- Written request: Line by line, repeat the data below exactly, beginning at the first line and ending at the line with "RNG = np.random.default_rng(11)". Omit pictures.
** begin **
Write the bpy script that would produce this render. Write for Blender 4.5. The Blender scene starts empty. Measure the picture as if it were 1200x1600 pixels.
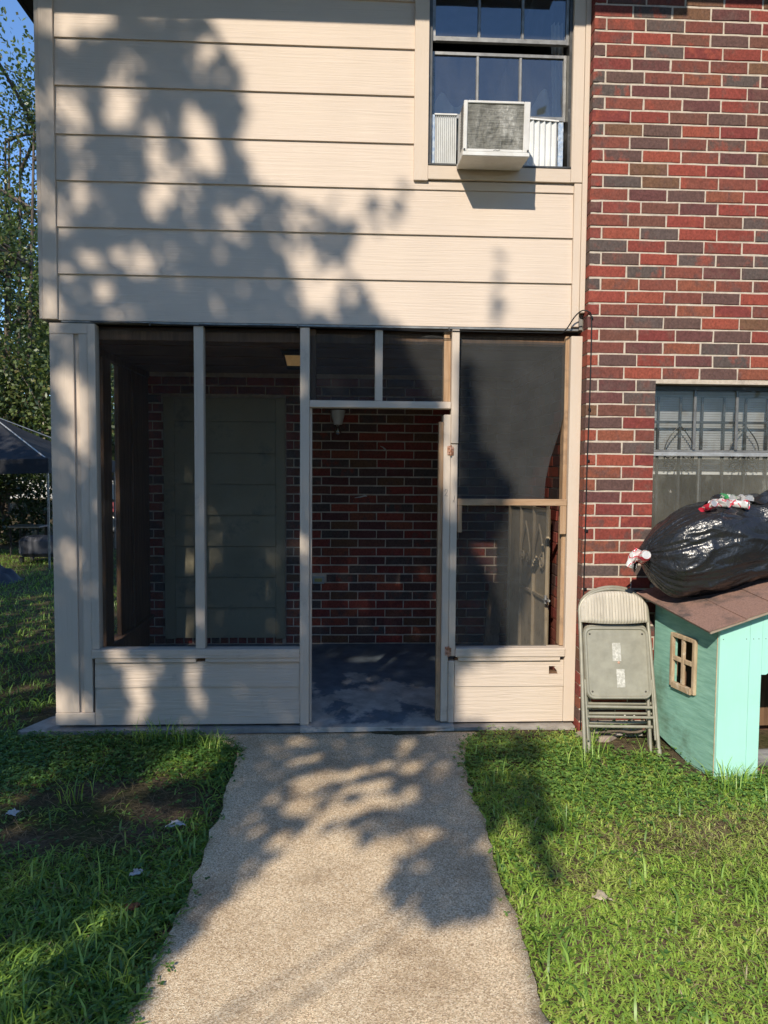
import bpy, bmesh, math, random
import numpy as np
from mathutils import Vector, Matrix, noise as mnoise
rad = math.radians
SC = bpy.context.scene
COL = SC.collection
random.seed(7)
RNG = np.random.default_rng(11)

# ------------------------------------------------------------------ camera
cam_d = bpy.data.cameras.new('camera'); cam = bpy.data.objects.new('camera', cam_d); COL.objects.link(cam)
SC.camera = cam
cam_d.sensor_fit = 'VERTICAL'; cam_d.sensor_height = 36.0; cam_d.lens = 36.0 * 1150 / 1600
cam_d.clip_start = 0.05; cam_d.clip_end = 600
_pi, _ya, _ro = rad(3.3095), rad(2.7084), rad(0.4364)
_fw = Vector((math.sin(_ya) * math.cos(_pi), math.cos(_ya) * math.cos(_pi), -math.sin(_pi)))
_rt = Vector((math.cos(_ya), -math.sin(_ya), 0)); _up = _rt.cross(_fw)
_r2 = _rt * math.cos(_ro) + _up * math.sin(_ro); _u2 = _up * math.cos(_ro) - _rt * math.sin(_ro)
cam.matrix_world = Matrix(((_r2.x, _u2.x, -_fw.x, 0.0), (_r2.y, _u2.y, -_fw.y, -4.75), (_r2.z, _u2.z, -_fw.z, 1.69), (0, 0, 0, 1)))

# ------------------------------------------------------------------ sky and sun
SUN_TRAVEL = Vector((0.393, 1.0, -0.733)).normalized()
w = bpy.data.worlds.new('World'); SC.world = w; w.use_nodes = True
wn = w.node_tree.nodes; bgn = wn['Background']
sky = wn.new('ShaderNodeTexSky'); sky.sky_type = 'NISHITA'; sky.sun_disc = False
sky.sun_elevation = math.asin(-SUN_TRAVEL.z); sky.sun_rotation = math.atan2(-SUN_TRAVEL.x, -SUN_TRAVEL.y)
sky.air_density = 1.0; sky.dust_density = 0.0; sky.ozone_density = 7.0
w.node_tree.links.new(sky.outputs[0], bgn.inputs[0]); bgn.inputs[1].default_value = 0.15
sl = bpy.data.lights.new('sun', 'SUN'); sl.energy = 3.4; sl.angle = rad(0.53); sl.color = (1.0, 0.905, 0.765)
so = bpy.data.objects.new('sun', sl); COL.objects.link(so); so.location = (-5, -12, 10)
so.rotation_euler = SUN_TRAVEL.to_track_quat('-Z', 'Y').to_euler()
vs = SC.view_settings; vs.view_transform = 'Standard'; vs.look = 'None'; vs.gamma = 1.0; vs.exposure = 0.62
SC.cycles.use_denoising = True
SC.cycles.max_bounces = 6; SC.cycles.diffuse_bounces = 3; SC.cycles.glossy_bounces = 3; SC.cycles.transparent_max_bounces = 16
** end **
- Problem solution:
Write the bpy script that would produce this render. Write for Blender 4.5. The Blender scene starts empty. Measure the picture as if it were 1200x1600 pixels.
import bpy, bmesh, math, random
import numpy as np
from mathutils import Vector, Matrix, noise as mnoise
rad = math.radians
SC = bpy.context.scene
COL = SC.collection
random.seed(7)
RNG = np.random.default_rng(11)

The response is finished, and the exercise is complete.